* [Directions for this task]
Copy out the whole listing exactly as written, leaving the pictures behind.

* [Information provided]
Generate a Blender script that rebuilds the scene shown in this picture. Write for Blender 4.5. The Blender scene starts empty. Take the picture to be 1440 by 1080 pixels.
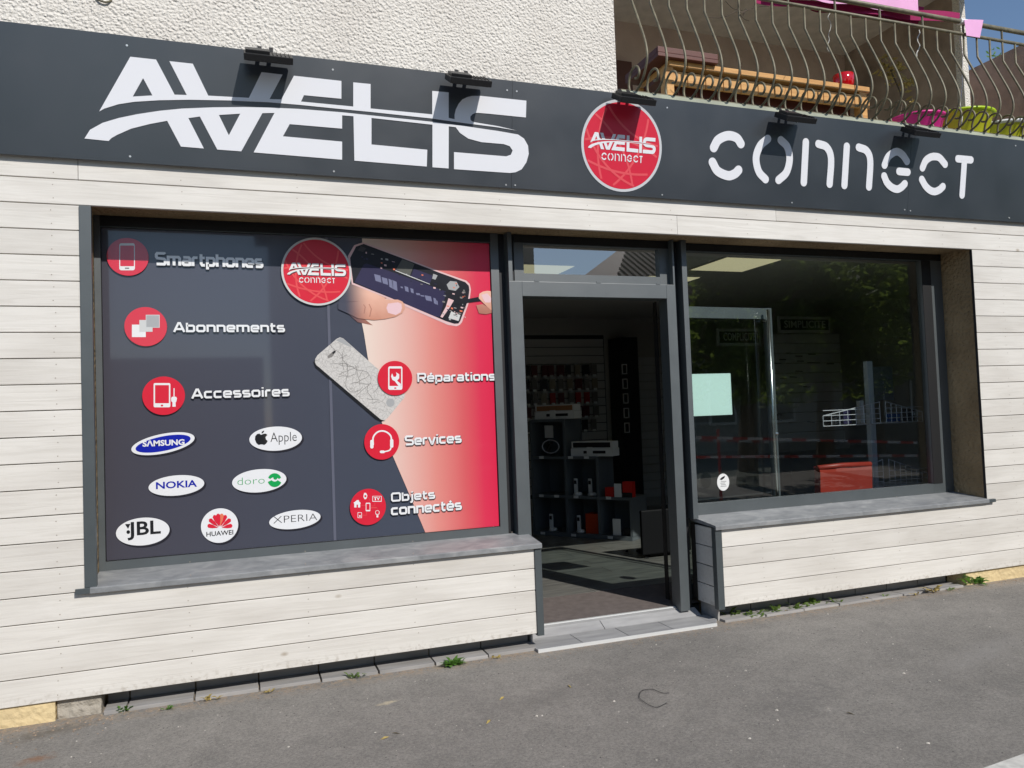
import bpy, bmesh, math, random
from mathutils import Vector, Matrix
from mathutils.geometry import tessellate_polygon
random.seed(7)
S = bpy.context.scene
COL = S.collection
# ------------------------------------------------------------------ camera
FPX, YAW, PIT, ROL = 1080.0, 0.34242, 0.038777, -0.037457
CAMP = Vector((0, -4.47415, 1.35754))
cy, sy, cp, sp = math.cos(YAW), math.sin(YAW), math.cos(PIT), math.sin(PIT)
FWD = Vector((sy*cp, cy*cp, sp)); R0 = Vector((cy, -sy, 0)); U0 = R0.cross(FWD)
RGT = R0*math.cos(ROL) + U0*math.sin(ROL); UPV = -R0*math.sin(ROL) + U0*math.cos(ROL)
cam = bpy.data.cameras.new('camera'); co = bpy.data.objects.new('camera', cam); COL.objects.link(co)
co.matrix_world = Matrix(((RGT.x, UPV.x, -FWD.x, CAMP.x), (RGT.y, UPV.y, -FWD.y, CAMP.y), (RGT.z, UPV.z, -FWD.z, CAMP.z), (0, 0, 0, 1)))
cam.sensor_width = 36; cam.lens = 36*FPX/1440; cam.clip_end = 600; cam.clip_start = .05
S.camera = co
# ------------------------------------------------------------------ light
TOSUN = Vector((.33, -1, .88)).normalized()
W = bpy.data.worlds.new('World'); S.world = W; W.use_nodes = True
nt = W.node_tree; sky = nt.nodes.new('ShaderNodeTexSky'); sky.sky_type = 'NISHITA'; sky.sun_disc = False
sky.sun_elevation = math.asin(TOSUN.z); sky.sun_rotation = math.atan2(TOSUN.x, TOSUN.y)
sky.air_density = 1.0; sky.dust_density = .25; sky.ozone_density = 2.4
bg = nt.nodes['Background']; bg.inputs[1].default_value = .112; nt.links.new(sky.outputs[0], bg.inputs[0])
sl = bpy.data.lights.new('sun', 'SUN'); sl.energy = 4.0; sl.angle = math.radians(.53); sl.color = (1, .965, .91)
so = bpy.data.objects.new('sun', sl); COL.objects.link(so); so.rotation_euler = TOSUN.to_track_quat('Z', 'Y').to_euler()
S.view_settings.view_transform = 'Standard'; S.view_settings.look = 'None'; S.view_settings.exposure = 0; S.view_settings.gamma = 1
S.view_settings.use_curve_mapping = False

# ------------------------------------------------------------------ helpers
def ray(px, py): return (px-720)/FPX*RGT + (540-py)/FPX*UPV + FWD
def at(px, py, Y=0.0):
    d = ray(px, py); return CAMP + d*((Y-CAMP.y)/d.y)
def atz(px, py, Z):
    d = ray(px, py); return CAMP + d*((Z-CAMP.z)/d.z)
def atx(px, py, X):
    d = ray(px, py); return CAMP + d*((X-CAMP.x)/d.x)
STILT = .14
def ats(px, py):                      # point on the tilted fascia plane
    d = ray(px, py); k = -.03 + STILT*2.762
    return CAMP + d*((k-(CAMP.y+STILT*CAMP.z))/(d.y+STILT*d.z))
SN = Vector((0, -1, -STILT)).normalized()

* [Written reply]
Generate a Blender script that rebuilds the scene shown in this picture. Write for Blender 4.5. The Blender scene starts empty. Take the picture to be 1440 by 1080 pixels.
import bpy, bmesh, math, random
from mathutils import Vector, Matrix
from mathutils.geometry import tessellate_polygon
random.seed(7)
S = bpy.context.scene
COL = S.collection
# ------------------------------------------------------------------ camera
FPX, YAW, PIT, ROL = 1080.0, 0.34242, 0.038777, -0.037457
CAMP = Vector((0, -4.47415, 1.35754))
cy, sy, cp, sp = math.cos(YAW), math.sin(YAW), math.cos(PIT), math.sin(PIT)
FWD = Vector((sy*cp, cy*cp, sp)); R0 = Vector((cy, -sy, 0)); U0 = R0.cross(FWD)
RGT = R0*math.cos(ROL) + U0*math.sin(ROL); UPV = -R0*math.sin(ROL) + U0*math.cos(ROL)
cam = bpy.data.cameras.new('camera'); co = bpy.data.objects.new('camera', cam); COL.objects.link(co)
co.matrix_world = Matrix(((RGT.x, UPV.x, -FWD.x, CAMP.x), (RGT.y, UPV.y, -FWD.y, CAMP.y), (RGT.z, UPV.z, -FWD.z, CAMP.z), (0, 0, 0, 1)))
cam.sensor_width = 36; cam.lens = 36*FPX/1440; cam.clip_end = 600; cam.clip_start = .05
S.camera = co
# ------------------------------------------------------------------ light
TOSUN = Vector((.33, -1, .88)).normalized()
W = bpy.data.worlds.new('World'); S.world = W; W.use_nodes = True
nt = W.node_tree; sky = nt.nodes.new('ShaderNodeTexSky'); sky.sky_type = 'NISHITA'; sky.sun_disc = False
sky.sun_elevation = math.asin(TOSUN.z); sky.sun_rotation = math.atan2(TOSUN.x, TOSUN.y)
sky.air_density = 1.0; sky.dust_density = .25; sky.ozone_density = 2.4
bg = nt.nodes['Background']; bg.inputs[1].default_value = .112; nt.links.new(sky.outputs[0], bg.inputs[0])
sl = bpy.data.lights.new('sun', 'SUN'); sl.energy = 4.0; sl.angle = math.radians(.53); sl.color = (1, .965, .91)
so = bpy.data.objects.new('sun', sl); COL.objects.link(so); so.rotation_euler = TOSUN.to_track_quat('Z', 'Y').to_euler()
S.view_settings.view_transform = 'Standard'; S.view_settings.look = 'None'; S.view_settings.exposure = 0; S.view_settings.gamma = 1
S.view_settings.use_curve_mapping = False

# ------------------------------------------------------------------ helpers
def ray(px, py): return (px-720)/FPX*RGT + (540-py)/FPX*UPV + FWD
def at(px, py, Y=0.0):
    d = ray(px, py); return CAMP + d*((Y-CAMP.y)/d.y)
def atz(px, py, Z):
    d = ray(px, py); return CAMP + d*((Z-CAMP.z)/d.z)
def atx(px, py, X):
    d = ray(px, py); return CAMP + d*((X-CAMP.x)/d.x)
STILT = .14
def ats(px, py):                      # point on the tilted fascia plane
    d = ray(px, py); k = -.03 + STILT*2.762
    return CAMP + d*((k-(CAMP.y+STILT*CAMP.z))/(d.y+STILT*d.z))
SN = Vector((0, -1, -STILT)).normalized()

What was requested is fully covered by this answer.